Throughout the eighties, the company’s work was characterised by a desperate, riotous freneticism, playing on the conflict between Hollywood adrenaline and the desolation of Thatcher’s Britain. Influences such as Impact Theatre and Pina Bausch combined as minimalist choreography gave way to ragged, visceral scores populated with kidnappings, cowboys and Elvis impersonators.

“Maybe at one point we were governed by this idea that a show ought to be X, Y and Z,” Etchells admits, “It ought to have some running around, it ought to have some music – and that was what we did. Over the years, that sense of what a show might be has loosened. We became more interested in liveness and in contact with the audience, flirting with the possibilities of having a hundred, two hundred or three hundred people sat watching.”

Out of the relative comfort of the nineties grew a more minimal style of work. Speak Bitterness, first performed in 1994, consisted of a row of seven suited performers continuously confessing sins over six hours, from eating the last biscuit, to forgery and fraud, to genocide.

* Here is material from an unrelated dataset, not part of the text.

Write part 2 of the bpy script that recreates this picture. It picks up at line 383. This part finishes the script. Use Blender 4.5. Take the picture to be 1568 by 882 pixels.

“Everyone was used to us putting on mad costumes and wrecking everything about the stage, covered in beer – that was normal. When we came out and sat down to chat, that was surprising, because nobody really anticipated the work would go in that direction.”

Since then, their performances have often explored the failure of theatre itself. First Night presented an am-dram vaudevillian disaster of fixed smiles and missed cues, while 2005’s Bloody Mess collapsed inwards under clashing genres and a menagerie of theatrical personas – actresses, clowns, roadies and a woman in a gorilla suit – wrestling for centre stage status.

Within all this lurks a dark, ambiguous comedy. “There’s always been an absurd, playful edge to the work, even when it’s trying to be serious. I think our influences or reference points are half from art and theatre and half from popular entertainment – from Tommy Cooper or Morecombe and Wise, from stand-up or amateur dramatics. We always love to mix things up.”

With their hunger for experimentation and reinvention, Forced Entertainment has become staple fare in academic circles.

In 1999, the company received funding for the development of educational resources, which Etchells feels has added accessibility to the work. However, through their risky interrogation of form, the company remain well beyond mainstream popularity.

“Britain still seems very closed in comparison to mainland Europe. By persistence we’ve got a place that we’re allowed to occupy, but it still feels slightly grudging – not in terms of funding, but in a general sense of the cultural air. If you want to do anything interesting, you have to make space for it yourselves.”

Having already attempted to rewrite history and reshape geography, to confess the world’s sins, ask all its questions and tell all its stories, once cannot help but wonder the sort of space they’ll need. As Etchells has said in the past: “The stage is too small; it isn’t the whole world.”